In that season and even the preceding 2-3 years, the Stars were offering severely discounted seats and giving away a large number of tickets that counted toward the attendance total but may or may not have been used. It made the attendance slightly more respectable (you can imaging how awful the numbers from 2010-12 would have looked without those) but served to alienate a season-ticket base that was already dwindling.

Coming out of the 2011-12 NHL lockout, the Stars season-ticket base was down to “less than 5,000,” a far cry from the 15,000 they had in their heyday. The run-up to the season was too short in 2012 to make any significant changes, but the team overhauled pricing structure in the summer of 2013, doing away with many of the giveaways and discounts to protect the season-ticket holder while also introducing variable pricing.

That’s why even though attendance technically dropped last season back into the 15,000 range, the Stars almost certainly generated far more revenue even before you consider the playoff gate. The numbers were real, with actual bodies in the seats that generally matched the announced count.

Given that entire history, it’s certainly significant that the Stars are back up over 17,000 per game this season with an announced season ticket base of more than 10,000 full-season equivalents, a number that more than doubles the base they had coming out of the lockout.

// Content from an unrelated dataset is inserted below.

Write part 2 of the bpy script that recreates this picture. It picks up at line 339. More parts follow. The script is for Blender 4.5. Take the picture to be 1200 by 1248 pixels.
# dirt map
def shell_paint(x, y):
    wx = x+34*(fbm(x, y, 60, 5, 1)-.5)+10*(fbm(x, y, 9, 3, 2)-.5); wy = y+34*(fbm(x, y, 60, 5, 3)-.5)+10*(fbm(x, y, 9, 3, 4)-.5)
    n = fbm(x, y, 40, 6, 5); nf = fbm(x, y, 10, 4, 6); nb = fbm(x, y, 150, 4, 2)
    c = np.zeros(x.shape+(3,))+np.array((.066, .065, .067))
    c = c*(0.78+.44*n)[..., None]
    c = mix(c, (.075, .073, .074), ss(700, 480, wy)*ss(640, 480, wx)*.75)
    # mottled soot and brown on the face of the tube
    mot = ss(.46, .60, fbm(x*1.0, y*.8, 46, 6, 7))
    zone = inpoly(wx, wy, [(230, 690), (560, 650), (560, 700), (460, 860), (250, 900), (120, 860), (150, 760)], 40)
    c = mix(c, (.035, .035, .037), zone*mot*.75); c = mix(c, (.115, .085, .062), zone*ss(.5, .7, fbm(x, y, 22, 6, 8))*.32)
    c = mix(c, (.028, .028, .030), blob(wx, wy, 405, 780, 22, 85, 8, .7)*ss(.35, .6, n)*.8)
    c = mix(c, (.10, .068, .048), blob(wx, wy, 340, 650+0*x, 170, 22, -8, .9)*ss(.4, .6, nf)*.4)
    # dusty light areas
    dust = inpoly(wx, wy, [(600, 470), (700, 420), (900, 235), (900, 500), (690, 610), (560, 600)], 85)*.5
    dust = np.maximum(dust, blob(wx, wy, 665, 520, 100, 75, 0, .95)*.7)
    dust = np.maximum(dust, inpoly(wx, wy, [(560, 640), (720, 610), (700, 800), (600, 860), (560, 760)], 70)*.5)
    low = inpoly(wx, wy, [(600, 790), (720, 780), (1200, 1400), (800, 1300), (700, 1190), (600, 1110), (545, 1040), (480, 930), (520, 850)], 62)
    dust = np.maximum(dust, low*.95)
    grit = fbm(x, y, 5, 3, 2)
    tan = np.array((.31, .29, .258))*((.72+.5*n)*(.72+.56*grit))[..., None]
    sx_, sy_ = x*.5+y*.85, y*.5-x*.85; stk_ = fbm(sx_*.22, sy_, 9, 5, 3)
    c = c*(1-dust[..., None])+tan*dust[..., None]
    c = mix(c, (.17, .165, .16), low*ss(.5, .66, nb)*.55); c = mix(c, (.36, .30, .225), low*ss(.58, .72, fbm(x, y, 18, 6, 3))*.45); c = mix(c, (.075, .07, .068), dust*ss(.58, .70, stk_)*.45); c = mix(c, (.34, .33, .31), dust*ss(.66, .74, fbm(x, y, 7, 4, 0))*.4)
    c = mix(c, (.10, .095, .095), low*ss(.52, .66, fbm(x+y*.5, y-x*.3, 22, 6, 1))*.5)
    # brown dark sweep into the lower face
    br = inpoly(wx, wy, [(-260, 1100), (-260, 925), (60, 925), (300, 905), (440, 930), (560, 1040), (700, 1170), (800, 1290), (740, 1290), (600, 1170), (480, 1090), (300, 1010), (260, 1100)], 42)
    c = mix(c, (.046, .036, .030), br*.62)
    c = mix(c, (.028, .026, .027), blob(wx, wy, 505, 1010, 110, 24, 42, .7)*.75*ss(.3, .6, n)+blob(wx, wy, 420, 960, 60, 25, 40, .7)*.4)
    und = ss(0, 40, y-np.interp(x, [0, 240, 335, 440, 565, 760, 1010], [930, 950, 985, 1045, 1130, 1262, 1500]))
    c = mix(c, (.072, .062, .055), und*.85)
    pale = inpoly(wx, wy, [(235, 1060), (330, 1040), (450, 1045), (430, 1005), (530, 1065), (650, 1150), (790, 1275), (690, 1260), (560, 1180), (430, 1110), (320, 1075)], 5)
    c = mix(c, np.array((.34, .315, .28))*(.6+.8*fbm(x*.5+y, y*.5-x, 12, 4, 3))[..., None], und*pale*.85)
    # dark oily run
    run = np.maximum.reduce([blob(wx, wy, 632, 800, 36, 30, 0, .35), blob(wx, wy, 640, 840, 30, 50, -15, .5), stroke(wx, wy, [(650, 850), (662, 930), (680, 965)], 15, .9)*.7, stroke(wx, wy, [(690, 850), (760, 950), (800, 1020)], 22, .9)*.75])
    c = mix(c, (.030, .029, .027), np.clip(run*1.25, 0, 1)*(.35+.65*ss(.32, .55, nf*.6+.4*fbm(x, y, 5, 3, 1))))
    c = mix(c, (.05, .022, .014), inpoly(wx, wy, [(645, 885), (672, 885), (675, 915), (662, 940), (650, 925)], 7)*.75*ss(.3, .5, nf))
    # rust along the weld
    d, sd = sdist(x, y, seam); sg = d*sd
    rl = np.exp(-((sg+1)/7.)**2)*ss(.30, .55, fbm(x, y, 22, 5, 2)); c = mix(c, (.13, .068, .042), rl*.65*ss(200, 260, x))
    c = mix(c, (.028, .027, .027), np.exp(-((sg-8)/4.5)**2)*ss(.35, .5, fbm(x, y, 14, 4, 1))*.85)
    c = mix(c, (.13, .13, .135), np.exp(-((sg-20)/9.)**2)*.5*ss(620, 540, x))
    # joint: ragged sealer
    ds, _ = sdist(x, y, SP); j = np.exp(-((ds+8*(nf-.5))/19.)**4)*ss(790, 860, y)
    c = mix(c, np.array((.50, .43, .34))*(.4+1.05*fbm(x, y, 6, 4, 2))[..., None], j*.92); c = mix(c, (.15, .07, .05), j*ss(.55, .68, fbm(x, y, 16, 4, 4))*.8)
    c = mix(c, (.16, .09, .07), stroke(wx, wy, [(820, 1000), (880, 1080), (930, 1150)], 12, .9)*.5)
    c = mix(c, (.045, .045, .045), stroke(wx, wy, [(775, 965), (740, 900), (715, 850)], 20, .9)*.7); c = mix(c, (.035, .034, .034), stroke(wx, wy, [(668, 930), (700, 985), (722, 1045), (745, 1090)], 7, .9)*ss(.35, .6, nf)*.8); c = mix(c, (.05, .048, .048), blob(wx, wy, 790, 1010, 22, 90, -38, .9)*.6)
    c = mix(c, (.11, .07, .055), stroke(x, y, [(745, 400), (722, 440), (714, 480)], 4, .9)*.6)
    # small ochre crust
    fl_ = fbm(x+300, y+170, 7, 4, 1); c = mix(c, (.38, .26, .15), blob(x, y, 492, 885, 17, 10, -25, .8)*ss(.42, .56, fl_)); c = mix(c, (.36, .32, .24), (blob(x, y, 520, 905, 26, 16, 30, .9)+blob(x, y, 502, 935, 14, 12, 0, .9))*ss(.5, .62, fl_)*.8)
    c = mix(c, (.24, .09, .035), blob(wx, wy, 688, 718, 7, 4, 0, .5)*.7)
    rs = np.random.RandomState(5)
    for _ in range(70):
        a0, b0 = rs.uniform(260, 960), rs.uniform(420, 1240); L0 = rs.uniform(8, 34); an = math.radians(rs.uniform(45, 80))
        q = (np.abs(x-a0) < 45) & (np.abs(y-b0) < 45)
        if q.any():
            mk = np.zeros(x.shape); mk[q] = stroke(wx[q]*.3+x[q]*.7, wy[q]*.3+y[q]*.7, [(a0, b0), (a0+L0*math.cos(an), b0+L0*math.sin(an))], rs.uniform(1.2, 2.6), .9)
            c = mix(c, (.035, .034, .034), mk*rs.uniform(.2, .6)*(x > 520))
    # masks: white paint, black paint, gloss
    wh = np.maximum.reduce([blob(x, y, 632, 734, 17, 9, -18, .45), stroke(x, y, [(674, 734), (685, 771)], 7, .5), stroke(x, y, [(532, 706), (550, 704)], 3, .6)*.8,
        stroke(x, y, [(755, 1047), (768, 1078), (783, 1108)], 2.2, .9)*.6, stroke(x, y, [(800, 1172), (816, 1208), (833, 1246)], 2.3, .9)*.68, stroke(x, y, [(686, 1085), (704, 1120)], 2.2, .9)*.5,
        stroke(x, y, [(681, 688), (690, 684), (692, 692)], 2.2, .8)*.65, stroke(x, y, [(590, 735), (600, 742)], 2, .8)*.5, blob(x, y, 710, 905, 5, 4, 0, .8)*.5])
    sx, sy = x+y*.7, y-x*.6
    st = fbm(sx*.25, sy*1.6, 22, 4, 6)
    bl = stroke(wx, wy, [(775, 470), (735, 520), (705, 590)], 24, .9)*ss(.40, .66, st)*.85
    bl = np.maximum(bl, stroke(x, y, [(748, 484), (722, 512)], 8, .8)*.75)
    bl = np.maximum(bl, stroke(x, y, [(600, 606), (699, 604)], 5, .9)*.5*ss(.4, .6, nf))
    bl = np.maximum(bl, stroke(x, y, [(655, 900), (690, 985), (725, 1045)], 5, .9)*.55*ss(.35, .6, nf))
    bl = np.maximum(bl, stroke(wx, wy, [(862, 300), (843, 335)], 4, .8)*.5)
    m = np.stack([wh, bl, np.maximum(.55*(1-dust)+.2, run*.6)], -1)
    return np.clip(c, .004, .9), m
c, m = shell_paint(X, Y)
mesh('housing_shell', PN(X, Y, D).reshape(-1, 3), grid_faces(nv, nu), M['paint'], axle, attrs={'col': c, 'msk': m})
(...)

It we’re being honest, it’s one of the reasons this season has been so frustrating. One of the best things to sell to a rejuvenated fanbase is winning, and while the Stars are certainly exciting this season and seem on the brink of breaking through (especially if you follow their rise on possession measures), the results haven’t been there consistently.

The crowds have though for the first time in a long time. And perhaps more than anything that will be the best takeaway from this season. With the front office and ticket base back in order, the Stars are set for success on all fronts for the first time since the Tom Hicks business empire collapsed.